GEORGIE ANNE GEYER Reagan's opinion of the world heartfelt



WASHINGTON -- As I think of Ronald Reagan's death, I am carried back to an extraordinary moment with him during the first week of December 1987 -- and to historical revelations.
New Russian leader Mikhail Gorbachev was visiting the nation's capital, and there was euphoria in the air. Already, starting the June before, President Reagan had been deep into the offensive against Soviet communism; he had stood at the Brandenburg Gate in Berlin, near the Berlin Wall, and challenged Moscow in memorable words: "Mr. Gorbachev, tear down this wall!"
That week in December found Ronald Reagan in a jubilant mood. He had come to the conviction that Gorbachev was a new kind of Russian, a "man I can do business with." And suddenly during this in many ways magical week, while 3,000-some journalists from all over the world tried in vain to get a peek at the two "peacemakers," four of us columnists were invited to the White House to speak with President Reagan.
From the first moment that we sat down in the Oval Office, it was clear that the president was flying high. Meticulously dressed, slim and with a full head of hair even then, he looked far younger than his years.
Someone asked the obvious question: Mr. President, you have always talked about the Soviet Union as the "evil empire" -- how can you now be dealing with Mikhail Gorbachev?
Reagan looked at us first with curiosity that we did "not understand," then with a quizzical impatience, and finally almost with pity as we pressed along on this line of questioning.
"Don't you journalists realize what is happening?" he kept saying. "We and the Russians are friends now.
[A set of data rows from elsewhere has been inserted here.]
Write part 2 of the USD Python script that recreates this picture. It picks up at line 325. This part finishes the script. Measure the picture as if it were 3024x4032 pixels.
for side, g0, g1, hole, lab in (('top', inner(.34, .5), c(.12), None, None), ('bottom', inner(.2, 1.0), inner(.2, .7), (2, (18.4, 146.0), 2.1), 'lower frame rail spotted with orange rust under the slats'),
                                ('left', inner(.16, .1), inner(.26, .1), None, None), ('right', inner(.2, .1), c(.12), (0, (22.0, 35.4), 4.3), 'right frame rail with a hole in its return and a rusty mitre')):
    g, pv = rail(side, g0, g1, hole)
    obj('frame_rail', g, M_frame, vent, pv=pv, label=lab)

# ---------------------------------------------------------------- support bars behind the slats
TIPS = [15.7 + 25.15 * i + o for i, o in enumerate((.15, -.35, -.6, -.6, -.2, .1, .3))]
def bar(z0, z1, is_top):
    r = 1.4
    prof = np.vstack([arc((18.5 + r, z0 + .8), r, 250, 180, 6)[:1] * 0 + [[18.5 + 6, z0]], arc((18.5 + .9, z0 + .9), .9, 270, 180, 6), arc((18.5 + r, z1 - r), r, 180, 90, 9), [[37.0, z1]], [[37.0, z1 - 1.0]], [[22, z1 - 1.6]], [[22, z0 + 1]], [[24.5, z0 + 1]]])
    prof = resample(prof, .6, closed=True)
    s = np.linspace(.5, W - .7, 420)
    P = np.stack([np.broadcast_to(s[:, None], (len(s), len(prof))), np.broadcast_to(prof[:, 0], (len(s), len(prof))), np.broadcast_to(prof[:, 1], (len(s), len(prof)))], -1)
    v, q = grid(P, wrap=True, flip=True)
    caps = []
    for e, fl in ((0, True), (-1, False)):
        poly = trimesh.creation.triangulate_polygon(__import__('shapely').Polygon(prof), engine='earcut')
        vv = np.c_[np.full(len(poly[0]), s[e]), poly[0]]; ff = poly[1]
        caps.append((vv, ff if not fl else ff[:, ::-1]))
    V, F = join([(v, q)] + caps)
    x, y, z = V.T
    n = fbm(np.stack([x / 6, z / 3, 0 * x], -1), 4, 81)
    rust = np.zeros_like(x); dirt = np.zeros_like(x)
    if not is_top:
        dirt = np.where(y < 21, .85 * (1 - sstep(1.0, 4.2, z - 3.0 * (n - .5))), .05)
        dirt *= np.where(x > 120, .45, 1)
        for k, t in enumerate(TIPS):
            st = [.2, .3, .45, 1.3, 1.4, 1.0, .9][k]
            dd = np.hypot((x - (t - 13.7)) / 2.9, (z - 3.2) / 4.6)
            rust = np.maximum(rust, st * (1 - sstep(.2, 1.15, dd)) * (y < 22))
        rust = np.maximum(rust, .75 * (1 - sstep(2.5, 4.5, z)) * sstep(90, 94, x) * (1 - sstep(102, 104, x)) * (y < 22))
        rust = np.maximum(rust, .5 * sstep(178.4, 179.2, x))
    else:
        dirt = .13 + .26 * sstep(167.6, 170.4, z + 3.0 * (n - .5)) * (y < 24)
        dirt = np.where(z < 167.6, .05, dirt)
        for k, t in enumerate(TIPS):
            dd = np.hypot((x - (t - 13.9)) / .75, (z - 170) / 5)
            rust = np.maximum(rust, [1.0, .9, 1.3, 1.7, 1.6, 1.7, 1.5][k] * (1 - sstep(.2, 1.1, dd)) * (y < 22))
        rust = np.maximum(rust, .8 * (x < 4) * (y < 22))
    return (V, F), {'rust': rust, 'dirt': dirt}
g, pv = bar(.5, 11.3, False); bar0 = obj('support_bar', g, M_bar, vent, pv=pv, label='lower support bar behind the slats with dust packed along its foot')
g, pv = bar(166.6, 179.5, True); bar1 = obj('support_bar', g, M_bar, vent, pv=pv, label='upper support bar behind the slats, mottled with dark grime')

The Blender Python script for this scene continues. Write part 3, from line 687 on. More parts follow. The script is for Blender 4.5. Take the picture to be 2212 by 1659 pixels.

Mikhail and I are friends. The rest -- it's all over. It's all over. That's in the past now." He repeated similar words several times.
As we walked out of the White House that day, I was suddenly breathless. I managed to say to one of my colleagues, "I think we just heard the announcement of the end of the Cold War!"
Berlin Wall
You can mark the Cold War's passing as the moment the Berlin Wall fell in 1989, when Eastern and Western Europe were effectively reunited, or when the Soviet Union officially dissolved in December 1991. But that week of December 1987 was as good a marker as any.
"It's all over," Ronald Reagan told us as we left the White House that day -- and it was.
But as the 1990s were ushered in, the world floundered over what to do with or for the new Russia -- it didn't immediately turn over to representative democracy or free economy models. On top of that ambivalent transition, Islamic fundamentalism of the most radical and feral type suddenly raised its head.
And today, a new Republican administration fights against a vicious enemy in the Middle East -- all the while employing the mantra of "Ronald Reagan" to try to relate its own ideology and world view to the popular, even mythical memory of "Ronnie" and what seem now to be the good years.
But President Bush's attempts to link his radical philosophies of pre-emption, unilateralism and total destruction of an implacable enemy with Reagan just don't wash. Their approaches could not be more different.
President Reagan, as we saw that day in our interview, never set out to destroy every communist in the Soviet Union. Rather, he believed that he could convince them of the superiority of the Western system and win them over. Even his military and economic pressures during the 1980s on Moscow always stopped clearly short of war and were aimed at encouraging collapse from within.
Realist/idealist
President Reagan's method was to hold his own principles and standards at the heart of his being and of his administration -- and to work outward from those principles. He was a realist/idealist.
The Bush administration, on the other hand, looks at its enemy in an apocalyptic way. Islamic radicals are never redeemable; they must be totally destroyed. They are veritable vessels of evil, not men formed by a history that can be changed by other human acts.
President Reagan had many of the same radical neocons that dominate the George W. Bush administration in his own. (Elliott Abrams, the lead official on the Middle East in the Bush National Security Council, is one.)
Many of these current-day Bush men were involved in the greatest single scandal of the Reagan administration -- the Iran/contra fiasco. But they were always on the far margins of the Reagan White House, and Ronald Reagan put every possible resource at the disposal of the investigation.
In the Bush administration, these same Iran/contra radicals and their philosophical descendants are at the center of policy-making, and their attitudes toward the world, far from the sunniness and hope of Ronald Reagan's, are dark and Hobbesian, dwelling on the uses of sheer power and unrelieved force.
Ronald Reagan's inspirational "City on a Hill" vision of America is, in truth, nowhere to be found in George W. Bush's shadowy view of the world, where America proceeds to build up walls across the world instead of tearing them down.
This week, as we sadly lay a remarkable president to rest, he still gives us a lot to think about. We might do him the final honor of not allowing his shining memory to be usurped by heretical interpretations.